• _Problem description_
Write the lines out again, from the top of the material to the line containing "COL = sc.collection", pictures excluded.

• _Data provided_
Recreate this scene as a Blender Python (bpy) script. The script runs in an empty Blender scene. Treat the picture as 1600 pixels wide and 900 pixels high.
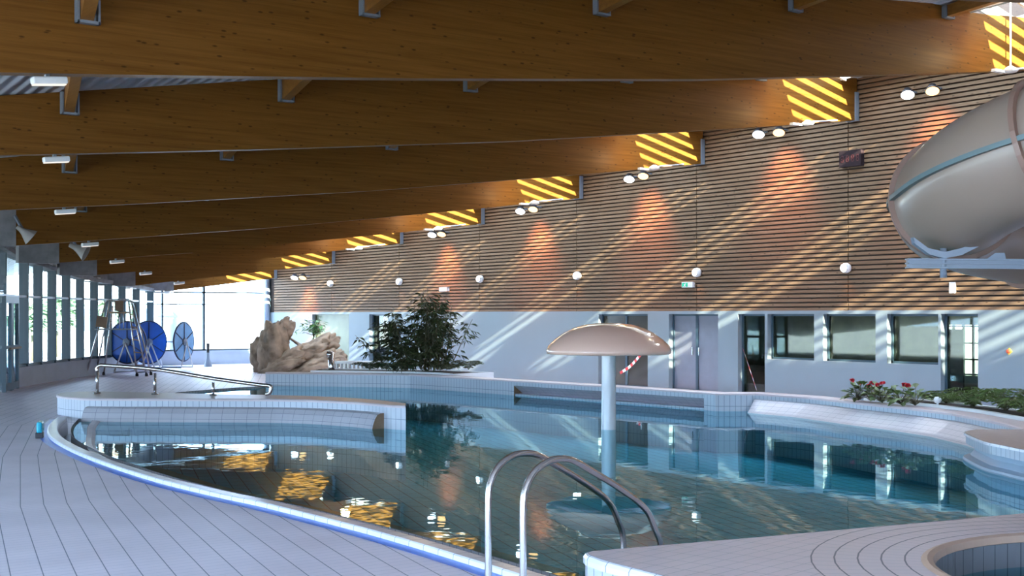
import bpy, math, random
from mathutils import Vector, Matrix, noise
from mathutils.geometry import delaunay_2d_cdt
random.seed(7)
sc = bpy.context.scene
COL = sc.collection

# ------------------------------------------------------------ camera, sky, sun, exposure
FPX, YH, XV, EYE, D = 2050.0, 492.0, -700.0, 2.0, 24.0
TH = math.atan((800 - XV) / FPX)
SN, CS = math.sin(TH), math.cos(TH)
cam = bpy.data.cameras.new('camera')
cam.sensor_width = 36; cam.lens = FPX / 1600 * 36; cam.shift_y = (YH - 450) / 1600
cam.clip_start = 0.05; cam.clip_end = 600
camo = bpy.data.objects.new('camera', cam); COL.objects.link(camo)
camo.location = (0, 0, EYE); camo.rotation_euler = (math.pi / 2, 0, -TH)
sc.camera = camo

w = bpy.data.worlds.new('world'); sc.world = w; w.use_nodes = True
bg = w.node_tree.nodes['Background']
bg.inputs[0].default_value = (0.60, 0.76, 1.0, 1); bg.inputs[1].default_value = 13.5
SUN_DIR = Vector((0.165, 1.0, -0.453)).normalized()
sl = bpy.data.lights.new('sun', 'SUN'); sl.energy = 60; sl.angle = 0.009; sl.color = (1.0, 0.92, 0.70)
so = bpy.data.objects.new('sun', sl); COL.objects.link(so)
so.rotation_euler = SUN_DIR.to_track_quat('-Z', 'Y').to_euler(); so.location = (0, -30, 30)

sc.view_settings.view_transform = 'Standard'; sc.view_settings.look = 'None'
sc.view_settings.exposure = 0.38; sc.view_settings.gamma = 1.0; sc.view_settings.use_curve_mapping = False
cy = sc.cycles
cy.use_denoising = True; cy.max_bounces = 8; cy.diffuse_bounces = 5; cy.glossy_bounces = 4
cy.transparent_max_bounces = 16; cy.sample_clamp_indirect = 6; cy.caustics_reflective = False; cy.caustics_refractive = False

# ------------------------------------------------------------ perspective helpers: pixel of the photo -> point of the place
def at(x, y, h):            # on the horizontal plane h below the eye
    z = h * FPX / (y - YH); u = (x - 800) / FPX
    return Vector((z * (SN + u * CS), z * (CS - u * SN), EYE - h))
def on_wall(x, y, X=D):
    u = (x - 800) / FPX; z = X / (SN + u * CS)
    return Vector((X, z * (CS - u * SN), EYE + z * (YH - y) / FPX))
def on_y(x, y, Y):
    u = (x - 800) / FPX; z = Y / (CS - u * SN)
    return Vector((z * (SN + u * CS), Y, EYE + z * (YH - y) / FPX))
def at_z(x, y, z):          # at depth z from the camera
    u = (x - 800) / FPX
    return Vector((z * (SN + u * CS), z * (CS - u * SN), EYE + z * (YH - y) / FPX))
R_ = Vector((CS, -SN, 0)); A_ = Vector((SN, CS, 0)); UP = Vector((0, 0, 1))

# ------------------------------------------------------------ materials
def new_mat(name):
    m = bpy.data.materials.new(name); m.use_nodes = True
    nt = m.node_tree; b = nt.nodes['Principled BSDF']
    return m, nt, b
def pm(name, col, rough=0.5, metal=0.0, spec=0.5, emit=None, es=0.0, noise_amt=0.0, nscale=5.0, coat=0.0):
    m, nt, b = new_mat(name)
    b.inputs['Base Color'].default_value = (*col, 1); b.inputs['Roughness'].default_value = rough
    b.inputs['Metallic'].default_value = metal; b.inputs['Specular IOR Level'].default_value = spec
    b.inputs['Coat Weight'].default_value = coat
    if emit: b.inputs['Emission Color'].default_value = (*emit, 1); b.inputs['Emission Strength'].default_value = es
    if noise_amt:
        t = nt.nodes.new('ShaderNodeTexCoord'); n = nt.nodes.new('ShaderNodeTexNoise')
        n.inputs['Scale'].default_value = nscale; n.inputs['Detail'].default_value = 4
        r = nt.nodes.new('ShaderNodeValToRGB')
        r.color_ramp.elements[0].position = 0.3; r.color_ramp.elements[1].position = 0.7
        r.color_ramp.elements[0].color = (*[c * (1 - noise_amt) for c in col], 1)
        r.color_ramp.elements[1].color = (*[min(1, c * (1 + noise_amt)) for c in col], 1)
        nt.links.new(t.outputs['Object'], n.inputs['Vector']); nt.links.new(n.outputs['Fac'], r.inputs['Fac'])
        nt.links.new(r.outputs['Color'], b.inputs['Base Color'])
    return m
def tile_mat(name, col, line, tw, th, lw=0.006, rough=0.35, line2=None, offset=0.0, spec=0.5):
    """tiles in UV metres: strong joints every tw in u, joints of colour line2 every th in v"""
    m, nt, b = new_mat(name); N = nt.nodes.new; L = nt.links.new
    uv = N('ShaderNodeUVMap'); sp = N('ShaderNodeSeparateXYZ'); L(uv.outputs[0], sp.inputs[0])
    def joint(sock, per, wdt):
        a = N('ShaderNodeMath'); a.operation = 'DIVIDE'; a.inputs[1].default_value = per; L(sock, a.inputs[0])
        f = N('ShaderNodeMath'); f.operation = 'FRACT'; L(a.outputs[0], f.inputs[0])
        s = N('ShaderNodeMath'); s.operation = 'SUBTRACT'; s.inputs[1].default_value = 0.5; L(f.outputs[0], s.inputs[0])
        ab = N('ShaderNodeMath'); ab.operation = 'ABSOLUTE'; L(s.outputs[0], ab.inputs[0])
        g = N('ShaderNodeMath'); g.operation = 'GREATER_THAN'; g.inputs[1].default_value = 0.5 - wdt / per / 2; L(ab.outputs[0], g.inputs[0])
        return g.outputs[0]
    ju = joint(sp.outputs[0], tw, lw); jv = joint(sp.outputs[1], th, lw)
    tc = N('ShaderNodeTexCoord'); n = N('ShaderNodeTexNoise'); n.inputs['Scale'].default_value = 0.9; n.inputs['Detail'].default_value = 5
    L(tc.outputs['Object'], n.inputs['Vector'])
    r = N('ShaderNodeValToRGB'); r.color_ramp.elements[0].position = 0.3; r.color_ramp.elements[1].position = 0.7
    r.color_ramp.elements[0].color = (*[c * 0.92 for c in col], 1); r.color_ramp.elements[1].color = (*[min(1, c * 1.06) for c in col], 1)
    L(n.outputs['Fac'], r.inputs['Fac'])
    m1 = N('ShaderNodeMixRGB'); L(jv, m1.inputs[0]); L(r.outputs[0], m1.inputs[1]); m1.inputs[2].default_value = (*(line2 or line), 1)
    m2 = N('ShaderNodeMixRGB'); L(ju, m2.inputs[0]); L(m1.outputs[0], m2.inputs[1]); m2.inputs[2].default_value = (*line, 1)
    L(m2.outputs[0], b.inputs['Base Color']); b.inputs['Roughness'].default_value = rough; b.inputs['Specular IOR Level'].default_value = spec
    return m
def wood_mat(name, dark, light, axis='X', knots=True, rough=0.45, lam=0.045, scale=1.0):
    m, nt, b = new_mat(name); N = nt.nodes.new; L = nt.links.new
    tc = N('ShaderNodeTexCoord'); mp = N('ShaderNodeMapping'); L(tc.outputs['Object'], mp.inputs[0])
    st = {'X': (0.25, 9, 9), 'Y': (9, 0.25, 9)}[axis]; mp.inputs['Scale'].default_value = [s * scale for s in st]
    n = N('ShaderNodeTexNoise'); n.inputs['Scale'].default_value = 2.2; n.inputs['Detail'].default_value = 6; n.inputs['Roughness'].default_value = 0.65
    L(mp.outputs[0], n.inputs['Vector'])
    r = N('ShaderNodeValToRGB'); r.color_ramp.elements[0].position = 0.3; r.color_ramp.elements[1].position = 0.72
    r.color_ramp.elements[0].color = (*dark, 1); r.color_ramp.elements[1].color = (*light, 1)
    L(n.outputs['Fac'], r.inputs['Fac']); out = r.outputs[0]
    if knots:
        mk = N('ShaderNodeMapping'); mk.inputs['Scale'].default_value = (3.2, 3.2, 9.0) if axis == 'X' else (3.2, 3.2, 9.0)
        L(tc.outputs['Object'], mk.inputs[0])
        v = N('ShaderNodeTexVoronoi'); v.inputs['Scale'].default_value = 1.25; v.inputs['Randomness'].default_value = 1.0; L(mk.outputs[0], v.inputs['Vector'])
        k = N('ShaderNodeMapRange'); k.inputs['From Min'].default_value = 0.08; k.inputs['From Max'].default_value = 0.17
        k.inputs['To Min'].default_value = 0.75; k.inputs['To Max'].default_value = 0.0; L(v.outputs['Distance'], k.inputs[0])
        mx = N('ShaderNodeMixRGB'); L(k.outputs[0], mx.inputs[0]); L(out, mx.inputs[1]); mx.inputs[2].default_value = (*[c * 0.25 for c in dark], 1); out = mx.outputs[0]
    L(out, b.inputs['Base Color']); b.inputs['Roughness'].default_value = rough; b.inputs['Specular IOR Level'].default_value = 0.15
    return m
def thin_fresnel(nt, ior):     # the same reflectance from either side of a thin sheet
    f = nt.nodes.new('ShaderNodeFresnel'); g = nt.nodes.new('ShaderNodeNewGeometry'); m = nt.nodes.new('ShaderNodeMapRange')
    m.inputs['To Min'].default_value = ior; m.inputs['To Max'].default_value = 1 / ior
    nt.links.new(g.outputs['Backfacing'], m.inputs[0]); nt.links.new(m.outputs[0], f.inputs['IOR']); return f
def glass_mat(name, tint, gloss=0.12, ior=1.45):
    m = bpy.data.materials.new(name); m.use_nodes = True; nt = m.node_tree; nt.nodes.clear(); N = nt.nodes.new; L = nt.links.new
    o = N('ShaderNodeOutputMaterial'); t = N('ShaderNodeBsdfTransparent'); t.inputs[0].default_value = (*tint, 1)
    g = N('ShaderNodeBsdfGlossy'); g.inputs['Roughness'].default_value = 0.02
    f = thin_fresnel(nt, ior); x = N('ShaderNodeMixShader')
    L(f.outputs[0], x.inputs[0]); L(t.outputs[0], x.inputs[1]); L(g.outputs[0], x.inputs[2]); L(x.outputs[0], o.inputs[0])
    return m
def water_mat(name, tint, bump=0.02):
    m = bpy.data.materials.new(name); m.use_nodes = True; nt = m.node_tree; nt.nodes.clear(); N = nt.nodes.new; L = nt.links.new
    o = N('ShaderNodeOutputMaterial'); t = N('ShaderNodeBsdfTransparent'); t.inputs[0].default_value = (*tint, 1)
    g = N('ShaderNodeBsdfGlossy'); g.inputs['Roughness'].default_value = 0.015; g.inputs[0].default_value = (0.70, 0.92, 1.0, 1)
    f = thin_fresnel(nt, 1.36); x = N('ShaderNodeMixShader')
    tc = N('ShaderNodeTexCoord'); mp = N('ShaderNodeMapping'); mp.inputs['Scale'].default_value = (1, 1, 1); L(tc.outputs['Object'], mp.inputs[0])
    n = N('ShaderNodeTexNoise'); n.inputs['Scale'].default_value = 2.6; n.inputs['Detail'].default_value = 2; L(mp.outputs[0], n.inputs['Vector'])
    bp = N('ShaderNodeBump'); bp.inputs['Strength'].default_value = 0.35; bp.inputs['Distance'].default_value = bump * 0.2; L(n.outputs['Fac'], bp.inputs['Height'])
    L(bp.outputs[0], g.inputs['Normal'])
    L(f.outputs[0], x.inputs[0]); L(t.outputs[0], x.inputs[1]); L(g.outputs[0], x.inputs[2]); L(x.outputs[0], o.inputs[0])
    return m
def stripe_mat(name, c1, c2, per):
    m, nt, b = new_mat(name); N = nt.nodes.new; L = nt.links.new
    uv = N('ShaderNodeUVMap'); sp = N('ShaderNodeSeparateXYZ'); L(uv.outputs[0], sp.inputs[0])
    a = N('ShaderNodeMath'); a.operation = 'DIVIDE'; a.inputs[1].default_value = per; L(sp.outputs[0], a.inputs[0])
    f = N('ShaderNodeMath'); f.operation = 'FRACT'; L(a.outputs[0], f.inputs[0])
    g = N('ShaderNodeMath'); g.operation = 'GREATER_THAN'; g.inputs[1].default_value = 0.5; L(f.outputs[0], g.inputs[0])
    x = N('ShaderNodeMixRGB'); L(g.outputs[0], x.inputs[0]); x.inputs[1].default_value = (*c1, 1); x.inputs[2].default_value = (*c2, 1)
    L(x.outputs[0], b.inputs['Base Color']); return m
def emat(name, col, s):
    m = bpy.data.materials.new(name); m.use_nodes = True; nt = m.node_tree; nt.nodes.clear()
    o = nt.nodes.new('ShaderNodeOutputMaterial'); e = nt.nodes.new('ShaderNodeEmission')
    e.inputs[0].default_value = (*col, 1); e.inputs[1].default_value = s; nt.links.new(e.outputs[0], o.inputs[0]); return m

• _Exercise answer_
Recreate this scene as a Blender Python (bpy) script. The script runs in an empty Blender scene. Treat the picture as 1600 pixels wide and 900 pixels high.
import bpy, math, random
from mathutils import Vector, Matrix, noise
from mathutils.geometry import delaunay_2d_cdt
random.seed(7)
sc = bpy.context.scene
COL = sc.collection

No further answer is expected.